I’m not really keen on the idea of being productive.

In fact, the way the word is often used kind of skeeves me out – a sort of implication that you have to earn your place in the world by doing a certain number of tasks per day.

(Am I reading too much into other people’s uses of the word? Possibly. But I think it is still worth exploring.)

I have heard a definitely of productive that I like though. Years ago, on the I Have ADHD podcast, Kristen Carder described productivity as ‘doing what you mean to do when you mean to do it.’

And I love that definition almost as much as I love defining being organized as ‘being able to easily find the things you need when you need them.’ I don’t remember where I got that definition or if I extrapolated it from someone else’s framing but I love it.

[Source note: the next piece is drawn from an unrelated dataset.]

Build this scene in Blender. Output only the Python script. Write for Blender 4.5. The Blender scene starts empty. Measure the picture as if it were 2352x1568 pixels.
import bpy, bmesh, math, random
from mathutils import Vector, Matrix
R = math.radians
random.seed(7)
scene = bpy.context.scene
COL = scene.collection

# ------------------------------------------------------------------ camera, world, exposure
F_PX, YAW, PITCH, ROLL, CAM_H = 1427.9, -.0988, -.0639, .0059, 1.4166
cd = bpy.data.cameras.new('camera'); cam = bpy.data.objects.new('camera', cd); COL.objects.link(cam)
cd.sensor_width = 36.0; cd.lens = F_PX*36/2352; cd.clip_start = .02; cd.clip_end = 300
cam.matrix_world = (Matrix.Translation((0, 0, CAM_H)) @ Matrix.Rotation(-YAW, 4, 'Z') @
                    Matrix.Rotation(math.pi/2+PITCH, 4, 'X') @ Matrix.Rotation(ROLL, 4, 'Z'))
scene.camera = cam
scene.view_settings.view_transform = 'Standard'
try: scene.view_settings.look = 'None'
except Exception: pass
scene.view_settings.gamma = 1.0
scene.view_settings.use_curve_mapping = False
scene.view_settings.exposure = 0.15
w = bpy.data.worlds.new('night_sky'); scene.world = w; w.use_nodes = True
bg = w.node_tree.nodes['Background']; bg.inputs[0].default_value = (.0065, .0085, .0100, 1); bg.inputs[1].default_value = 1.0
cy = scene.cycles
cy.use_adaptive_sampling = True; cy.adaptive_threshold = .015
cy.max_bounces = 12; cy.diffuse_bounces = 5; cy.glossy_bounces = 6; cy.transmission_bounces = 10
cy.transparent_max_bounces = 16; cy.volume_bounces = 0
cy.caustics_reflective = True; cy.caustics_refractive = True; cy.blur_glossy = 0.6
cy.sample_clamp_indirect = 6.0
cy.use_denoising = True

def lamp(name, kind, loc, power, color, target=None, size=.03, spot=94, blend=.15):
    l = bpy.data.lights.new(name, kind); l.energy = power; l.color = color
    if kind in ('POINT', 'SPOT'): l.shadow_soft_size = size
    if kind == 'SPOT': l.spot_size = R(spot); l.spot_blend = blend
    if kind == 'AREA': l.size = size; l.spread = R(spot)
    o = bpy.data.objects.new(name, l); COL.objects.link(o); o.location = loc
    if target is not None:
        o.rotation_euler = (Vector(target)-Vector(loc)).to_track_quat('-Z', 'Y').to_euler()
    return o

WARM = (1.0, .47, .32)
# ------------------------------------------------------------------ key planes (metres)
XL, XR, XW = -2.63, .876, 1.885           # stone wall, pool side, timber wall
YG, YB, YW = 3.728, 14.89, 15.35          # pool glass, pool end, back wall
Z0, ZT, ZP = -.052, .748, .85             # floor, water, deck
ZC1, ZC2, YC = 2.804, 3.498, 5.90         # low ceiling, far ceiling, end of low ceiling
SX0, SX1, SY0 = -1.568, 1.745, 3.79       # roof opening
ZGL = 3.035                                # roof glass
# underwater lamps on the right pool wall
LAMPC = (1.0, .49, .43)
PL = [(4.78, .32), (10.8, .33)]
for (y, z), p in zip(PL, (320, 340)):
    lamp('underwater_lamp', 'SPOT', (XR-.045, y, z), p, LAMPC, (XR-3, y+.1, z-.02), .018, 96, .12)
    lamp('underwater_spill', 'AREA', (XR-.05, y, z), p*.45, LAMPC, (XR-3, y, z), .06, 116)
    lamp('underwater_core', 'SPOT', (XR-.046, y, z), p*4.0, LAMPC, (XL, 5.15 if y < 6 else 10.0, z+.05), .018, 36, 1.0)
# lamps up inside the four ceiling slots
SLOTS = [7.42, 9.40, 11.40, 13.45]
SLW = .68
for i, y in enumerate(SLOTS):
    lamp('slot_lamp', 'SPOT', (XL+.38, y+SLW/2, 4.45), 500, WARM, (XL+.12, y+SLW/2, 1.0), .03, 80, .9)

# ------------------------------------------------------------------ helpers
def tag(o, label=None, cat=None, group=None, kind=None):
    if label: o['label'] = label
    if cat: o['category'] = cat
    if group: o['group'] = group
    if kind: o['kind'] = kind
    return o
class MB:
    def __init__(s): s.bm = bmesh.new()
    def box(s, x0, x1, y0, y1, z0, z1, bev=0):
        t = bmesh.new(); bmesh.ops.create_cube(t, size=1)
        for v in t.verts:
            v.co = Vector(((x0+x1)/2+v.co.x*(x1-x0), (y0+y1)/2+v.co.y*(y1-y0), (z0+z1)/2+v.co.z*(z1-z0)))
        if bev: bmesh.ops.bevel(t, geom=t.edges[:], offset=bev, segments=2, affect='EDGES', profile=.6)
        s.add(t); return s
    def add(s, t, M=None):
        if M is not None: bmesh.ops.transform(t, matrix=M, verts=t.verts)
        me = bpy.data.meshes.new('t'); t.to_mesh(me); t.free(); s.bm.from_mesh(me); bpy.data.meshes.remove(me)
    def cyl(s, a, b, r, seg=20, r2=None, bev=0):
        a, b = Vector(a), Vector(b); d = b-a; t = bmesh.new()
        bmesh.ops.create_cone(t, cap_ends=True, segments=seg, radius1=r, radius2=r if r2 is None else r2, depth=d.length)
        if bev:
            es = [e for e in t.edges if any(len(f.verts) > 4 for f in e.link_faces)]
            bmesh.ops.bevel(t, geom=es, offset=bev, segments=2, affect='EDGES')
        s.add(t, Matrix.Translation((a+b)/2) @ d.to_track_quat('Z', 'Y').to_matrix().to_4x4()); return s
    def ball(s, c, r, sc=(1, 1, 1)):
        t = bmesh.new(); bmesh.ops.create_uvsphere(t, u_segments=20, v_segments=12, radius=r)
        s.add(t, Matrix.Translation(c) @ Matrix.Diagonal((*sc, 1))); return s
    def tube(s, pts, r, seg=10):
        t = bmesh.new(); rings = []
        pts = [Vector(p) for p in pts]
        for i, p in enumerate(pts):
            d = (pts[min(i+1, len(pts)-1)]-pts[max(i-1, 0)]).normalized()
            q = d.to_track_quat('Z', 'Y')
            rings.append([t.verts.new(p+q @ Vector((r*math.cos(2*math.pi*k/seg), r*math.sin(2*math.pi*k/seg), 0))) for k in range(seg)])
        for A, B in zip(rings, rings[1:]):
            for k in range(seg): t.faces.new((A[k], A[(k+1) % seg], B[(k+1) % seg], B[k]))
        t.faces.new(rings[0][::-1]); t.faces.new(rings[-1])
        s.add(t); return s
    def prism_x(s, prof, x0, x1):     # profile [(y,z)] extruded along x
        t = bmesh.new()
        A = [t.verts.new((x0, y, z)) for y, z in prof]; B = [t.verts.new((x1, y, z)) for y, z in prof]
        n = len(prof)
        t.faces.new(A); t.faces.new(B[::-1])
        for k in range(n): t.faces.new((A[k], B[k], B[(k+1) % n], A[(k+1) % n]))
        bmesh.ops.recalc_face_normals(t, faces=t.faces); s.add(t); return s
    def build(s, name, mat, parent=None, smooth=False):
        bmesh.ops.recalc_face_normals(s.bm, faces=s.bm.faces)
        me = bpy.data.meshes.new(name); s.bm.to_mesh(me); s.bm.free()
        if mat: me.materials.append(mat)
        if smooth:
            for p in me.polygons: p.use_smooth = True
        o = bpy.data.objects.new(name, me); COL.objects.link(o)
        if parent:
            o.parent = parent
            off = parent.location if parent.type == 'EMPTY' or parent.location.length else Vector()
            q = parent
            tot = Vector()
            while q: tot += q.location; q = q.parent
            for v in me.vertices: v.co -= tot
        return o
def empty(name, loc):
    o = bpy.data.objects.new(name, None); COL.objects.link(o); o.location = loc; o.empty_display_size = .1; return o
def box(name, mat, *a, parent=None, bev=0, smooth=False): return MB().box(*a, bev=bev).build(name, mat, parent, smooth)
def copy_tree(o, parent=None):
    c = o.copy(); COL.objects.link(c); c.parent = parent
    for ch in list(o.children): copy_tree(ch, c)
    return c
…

Anyway, I hate the generally perceived notion of productivity as busily earning your space in the world and so I feel a bit off about the fact that getting stuff done makes me happy.

Yet.

YET.

I think there is a difference in getting stuff done in order to check stuff off a list and getting stuff done because those tasks align with your purpose or because they contribute to your happiness.

If I write a story, I guess I have been productive but I didn’t write it just to cross it off my list, I wrote it to express something, to share ideas, to show up creatively in the world.

I’m not worshipping productivity, I’m doing something that aligns with my purpose in the world. And both my purpose and my task were self-defined.

And, in fact, many productivity gurus would probably say that it wasn’t productive because it didn’t make money.

Anyway…

I don’t have these thoughts fully developed yet but I know I am on to something that is important to me.

I really want to sort out this apparent (and internal) contradiction for myself.